Did I mention there's a truckload of extras? Well, let me say it again. There are a truckload of extras here. I've heard a couple of stories on how long this DVD was in production. But now that it's here, the disc comes loaded with enough goodies to make any wait worth it. The commentary by Waters and Scarfe is fascinating and full of information. The documentaries and featurettes give a slightly expanded view (above and beyond the commentary) and it's interesting to see these guys all these years later. We also get to see the work of a great many other contributors to the film - there's production and concept art, the stage show, animation and more. Throw in a music video directed by Scarfe and the Hey You deleted scene, and you have a well rounded representation of what it was like to shoot the film, and how the experience affected the lives of the major contributors today.
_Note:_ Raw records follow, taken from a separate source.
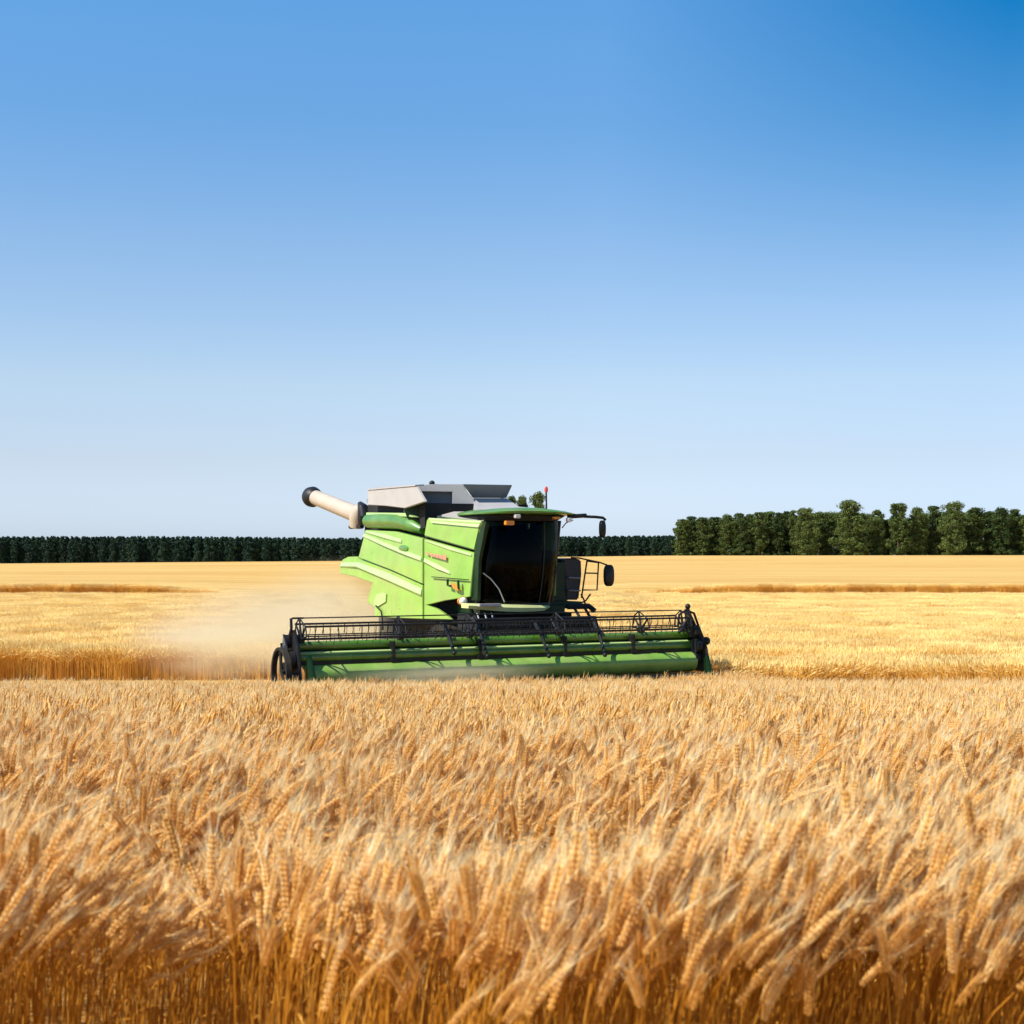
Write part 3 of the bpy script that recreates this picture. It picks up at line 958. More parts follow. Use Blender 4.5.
spx = [RL + 0.35 + 1.0 * 0, -3.33, -1.42, 0.55, 2.22, RX - 0.05]
for x in [RL + 0.02, -3.30, -1.85, 0.10, 2.05, RX - 0.02]:
    m_ = MB()
    hub = Vector((x, RY, RZ))
    m_.tube([hub - Vector((0.05, 0, 0)), hub + Vector((0.05, 0, 0))], 0.07, 10)
    for dy, z in bats:
        m_.tube([hub, Vector((x, RY + dy, z))], [0.028, 0.016], 6)
    for a, b in ((0, 1), (1, 4), (0, 2), (2, 3)):
        pa, pb = Vector((x, RY + bats[a][0], bats[a][1])), Vector((x, RY + bats[b][0], bats[b][1]))
        m_.tube([pa, pb], 0.014, 5)
    m_.build('reel_spider', 'black', head)
m_ = MB()
m_.tube([(RL, RY, RZ), (RX, RY, RZ)], 0.022, 8)
m_.build('reel_shaft', 'black', head)
# support arms reaching forwards over the beams
for (x0, y0, x1, y1) in ((442, 624, 454.5, 653), (473, 619, 487.5, 656), (534, 621, 549, 656), (593, 620, 605, 655)):
    m_ = MB()
    a = on_y(x0, y0, HY + 0.25); b = on_y(x1, y1, HY - 0.42)
    md = (a + b) / 2 + Vector((0, -0.03, 0.03))
    m_.tube([a, md, b], [0.045, 0.035, 0.03], 8)
    m_.tube([a + Vector((0.09, 0.05, 0)), md + Vector((0.05, 0.02, -.02))], [0.03, 0.02], 6)
    m_.ball(b, 0.045, 2); m_.ball(a, 0.05, 2)
    m_.build('reel_arm', 'black', head)
for px in (394, 481, 566, 634):
    m_ = MB()
    a = on_y(px, 641, HY - 0.14)
    m_.box(a.x - 0.022, a.x + 0.022, HY - 0.16, HY + 0.2, 1.05, 1.42, 0.01)
    m_.box(a.x - 0.07, a.x + 0.07, HY - 0.18, HY - 0.12, 1.03, 1.10, 0.01)
    m_.build('clamp', 'black', head)
# left end: shield, drive, divider
m_ = MB()
ex = UL - 0.02
m_.prism([(ex, HY + 0.35, 0.62), (ex, HY + 0.35, 1.40), (ex, HY + 0.15, 1.66), (ex, HY - 0.10, 1.68), (ex, HY - 0.32, 1.35), (ex, HY - 0.45, 0.70)], (0.05, 0, 0), 0.015)
m_.tube([(ex - 0.02, HY + 0.0, 1.885), (ex - 0.02, HY - 0.02, 1.70), (ex - 0.06, HY + 0.05, 1.45)], 0.028, 8)
m_.tube([(ex, HY + 0.0, 1.885), (RL + 0.1, HY + 0.0, 1.885)], 0.018, 8)
m_.build('end_shield', 'black', head)
m_ = MB()
for (yy, zz, r_) in ((0.12, 1.45, 0.13), (-0.12, 1.12, 0.17), (0.18, 0.95, 0.12), (-0.25, 0.82, 0.10), (0.1, 1.22, 0.09)):
    c0 = Vector((ex - 0.10, HY + yy, zz))
    m_.tube([c0, c0 + Vector((0.08, 0, 0))], r_, 16)
    m_.tube([c0 - Vector((0.03, 0, 0)), c0], 0.03, 8)
    m_.build('drive_pulley', 'black', head); m_ = MB()
for a, b in (((0.12, 1.58), (-0.12, 1.29)), ((0.25, 1.42), (0.30, 0.95)), ((-0.27, 1.1), (-0.34, 0.8)), ((0.02, 1.0), (-0.2, 0.75))):
    m_.tube([(ex - 0.12, HY + a[0], a[1]), (ex - 0.12, HY + b[0], b[1])], 0.022, 6)
    m_.build('drive_link', 'black', head); m_ = MB()
for k in range(7):
    p = Vector((ex - 0.14 + random.uniform(-.03, .02), HY + random.uniform(-.25, .25), random.uniform(0.85, 1.5)))
    m_.tube([p, p + Vector((0.0, random.uniform(-.1, .1), random.uniform(.05, .14)))], 0.012, 5)
    m_.build('hydraulic_fitting', 'steel', head); m_ = MB()
m_ = MB()      # outer wheel guard at the extreme left
c0 = Vector((ex - 0.20, HY + 0.02, 0.90))
rings = []
for t in np.linspace(R(-35), R(215), 18):
    q = Vector((0, math.cos(t) * 0.46, math.sin(t) * 0.46 - 0.0))
    rings.append([c0 + q + Vector((-0.05, 0, 0)), c0 + q + Vector((0.05, 0, 0)), c0 + q * 0.88 + Vector((0.05, 0, 0)), c0 + q * 0.88 + Vector((-0.05, 0, 0))])
m_.loft(rings)
m_.tube([c0 + Vector((0.0, 0, 0)), c0 + Vector((0.16, 0, 0.05))], 0.05, 8)
m_.tube([c0 + Vector((0, 0, 0)), c0 + Vector((0, 0.05, 0.42))], 0.03, 6)
m_.tube([c0 + Vector((0, 0, 0)), c0 + Vector((0, -0.3, -0.25))], 0.03, 6)
m_.build('wheel_guard', 'rubber', head)
m_ = MB()
dx0 = UL + 0.14
m_.prism([(dx0, HY - 0.30, 1.22), (dx0, HY - 0.38, 1.22), (dx0, HY - 0.55, 0.95), (dx0, HY - 0.80, 0.52), (dx0, HY - 0.30, 0.50)], (0.09, 0, 0), 0.02)
m_.build('crop_divider', 'dgreen', head)
# right end: hoops and sloping shield
m_ = MB()
rx = UR - 0.15
m_.prism([(rx + 0.22, HY + 0.32, 0.60), (rx + 0.16, HY + 0.30, 1.40), (rx, HY + 0.1, 1.90), (rx, HY - 0.05, 1.90), (rx + 0.05, HY - 0.28, 1.5), (rx + 0.20, HY - 0.42, 1.15), (rx + 0.24, HY - 0.50, 0.62)], (0.04, 0, 0), 0.012)
hoop = [(rx - 0.35, HY - 0.2, 1.55), (rx - 0.32, HY - 0.2, 1.80), (rx - 0.15, HY - 0.2, 1.90), (rx + 0.05, HY - 0.2, 1.82), (rx + 0.16, HY - 0.2, 1.55), (rx + 0.30, HY - 0.22, 1.22), (rx + 0.36, HY - 0.22, 0.9)]
m_.tube(hoop, 0.026, 8)
m_.tube([(rx - 0.12, HY - 0.22, 1.98), (rx - 0.10, HY - 0.22, 1.75), (rx - 0.25, HY - 0.22, 1.55), (rx - 0.05, HY - 0.25, 1.35)], 0.035, 8)
m_.ball((rx - 0.12, HY - 0.22, 1.97), 0.06, 2)
m_.ball((rx + 0.34, HY - 0.22, 1.24), 0.09, 2)
m_.tube([(rx - 0.35, HY - 0.22, 1.42), (rx - 0.15, HY - 0.22, 1.62), (rx + 0.02, HY - 0.22, 1.42), (rx + 0.2, HY - 0.25, 1.1)], 0.03, 8)
for (yy, zz, r_) in ((-0.2, 1.45, 0.13), (-0.25, 1.15, 0.15), (-0.2, 0.9, 0.14)):
    c0 = Vector((rx + 0.02, HY + yy, zz))
    m_.tube([c0, c0 + Vector((0.12, 0, 0))], r_, 14)
m_.build('end_shield', 'black', head)
m_ = MB()
m_.prism([(rx + 0.18, HY - 0.25, 1.15), (rx + 0.18, HY - 0.36, 1.12), (rx + 0.18, HY - 0.48, 0.9), (rx + 0.20, HY - 0.62, 0.50), (rx + 0.20, HY - 0.3, 0.50)], (0.08, 0, 0), 0.02)
m_.build('crop_divider', 'dgreen', head)

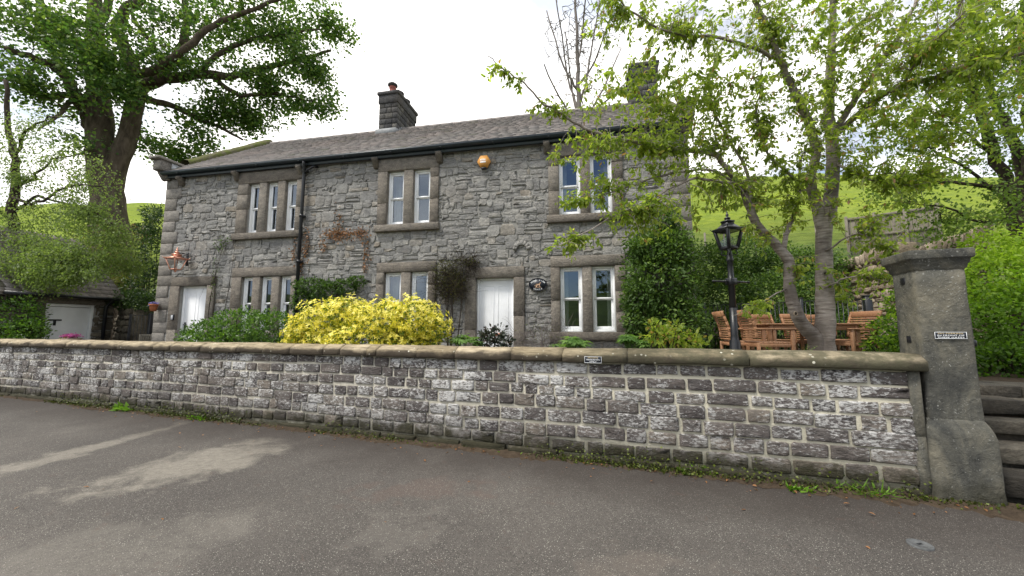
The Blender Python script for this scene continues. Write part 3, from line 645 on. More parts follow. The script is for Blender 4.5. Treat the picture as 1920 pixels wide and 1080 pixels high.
mb = MB(); rubble(mb, .42, HW - .42, .55, EZ - .03, [(s[0] + .02, s[1] - .02, s[2] + .02, s[3] - .02) for s in surr]); mb.build('rubble_stonework', MT['rubble'], ho, True)
for side in (0, 1):
    mb = MB(); z = .5; k = 0
    while z < EZ - .03:
        h = min(U(.26, .36), EZ - z); w = .50 if k % 2 else .40; w += U(-.03, .03)
        a, b = (-.012, w) if side == 0 else (HW - w, HW + .012)
        cbox(mb, a, b, -.032, .3 if k % 2 else .5, z + .003, z + h - .003, .008, U(0, 1), None, None, .006); z += h; k += 1
    mb.build('quoins', MT['quoin'], ho)
# windows
def dressed(mb, x0, x1, y0, y1, z0, z1, n=None):
    cbox(mb, x0, x1, y0, y1, z0, z1, .009, U(0, 1), None, None, .005)
FACE = -.055
for wi, (u0, ls, d, jl, jr) in enumerate(WINS):
    u1 = u0 + ls[-1][1]; zb, zt, zl, zs_ = d['zb'], d['zt'], d['zl'], d['zs']
    fr = MB()
    for (a, b) in ls:
        a += u0; b += u0; fy = .05
        for q in ((a, a + .04, zb, zt), (b - .04, b, zb, zt), (a + .035, b - .035, zt - .04, zt), (a + .035, b - .035, zb, zb + .05)): cbox(fr, q[0], q[1], fy, fy + .12, q[2], q[3], .004)
    wo = fr.build('window', MT['white_paint'], ho)
    mb = MB(); zm = (zb + zt) / 2
    for (x0, x1) in ((u0 - jl, u0 - .0), (u1 + .0, u1 + jr)):
        z = zb
        while z < zt - .05:
            h = min(U(.4, .8), zt - z)
            if zt - z - h < .2: h = zt - z
            dressed(mb, x0, x1, FACE, .2, z + .002, z + h - .002); z += h
    for i in range(len(ls) - 1): dressed(mb, u0 + ls[i][1], u0 + ls[i + 1][0], FACE + .012, .24, zb, zt)
    mb.build('stone_surround', MT['grit'], wo)
    mb = MB(); dressed(mb, u0 - jl, u1 + jr, FACE - .004, .22, zt + .002, zl); mb.build('lintel', MT['grit'], wo)
    mb = MB(); dressed(mb, u0 - jl - .04, u1 + jr + .04, FACE - .06, .2, zs_, zb - .002); mb.build('sill', MT['grit'], wo)
    for (a, b) in ls:
        a += u0 + .038; b += u0 - .038; w = .05
        us = MB(); y = .08
        for q in ((a, a + w, zm - .005, zt - .042), (b - w, b, zm - .005, zt - .042), (a + w, b - w, zt - .09, zt - .042), (a + w, b - w, zm - .005, zm + .035)): cbox(us, q[0], q[1], y, y + .035, q[2], q[3], .005)
        y2 = .12
        for q in ((a, a + w, zb + .052, zm + .02), (b - w, b, zb + .052, zm + .02), (a + w, b - w, zm - .022, zm + .02), (a + w, b - w, zb + .052, zb + .12)): cbox(us, q[0], q[1], y2, y2 + .035, q[2], q[3], .005)
        us.build('sash', MT['white_paint'], wo)
        g = MB(); g.add([(a + w, y + .02, zm + .03), (b - w, y + .02, zm + .03), (b - w, y + .02, zt - .085), (a + w, y + .02, zt - .085)], [(0, 1, 2, 3)])
        g.add([(a + w, y2 + .02, zb + .11), (b - w, y2 + .02, zb + .11), (b - w, y2 + .02, zm - .02), (a + w, y2 + .02, zm - .02)], [(0, 1, 2, 3)])
        g.build('pane', MT['glass'], wo)
    # curtains hanging at the sides of the window
    for (x0, x1) in (((u0 - .05, u0 + .16), (u1 - .16, u1 + .05)) if len(ls) == 2 else ((u0 - .05, u0 + .12), (u0 + .585, u0 + .70), (u0 + 1.17, u0 + 1.29))):
        cu = MB(); k = 14; xx = np.linspace(x0, x1, k); yy = .42 + .02 * np.sin(np.arange(k) * 1.9)
        V = np.concatenate([np.stack([xx, yy, np.full(k, zb)], 1), np.stack([xx, yy, np.full(k, zt)], 1)]); cu.add(V, [(i, i + 1, k + i + 1, k + i) for i in range(k - 1)]); cu.build('curtain', MT['curtain'], wo, True)
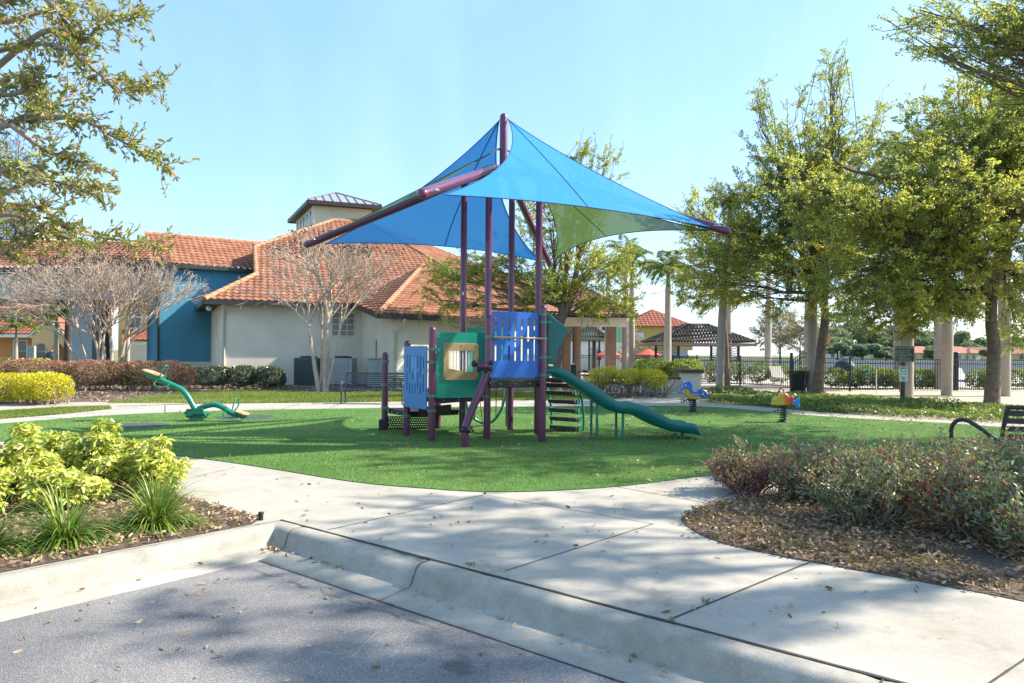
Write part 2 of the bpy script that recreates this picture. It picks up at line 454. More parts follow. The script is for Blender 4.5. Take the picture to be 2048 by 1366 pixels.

There's one other extra on this disc that I found to be quite neat: an audio systems set up. They call it a Technical Sound System Set Up Guide. What it does, is to run you through 5.1 speaker setup, to make sure everything in your sound system is working properly. There are two options for hearing audio through each channel - Pink Noise and Speaker I.D. (which is a female voice for each of the 5 speakers and 3 low beeps for the sub). I checked and double checked the sample sounds, and found them to work perfectly with my system. The guide also goes though speaker placement angles and how to calibrate your system by ear, or with the use of an SPL (Sound Pressure Level) meter. It's a nice added touch for the DVD of a film completely dependent on music.

It is easy to appreciate all the work put into this project. The film itself is outstanding, even for all its furor and raw nature. If you like any of this music, I can't recommend it enough. Even if you're just curious, I'd still say you should give it a spin. And have fun!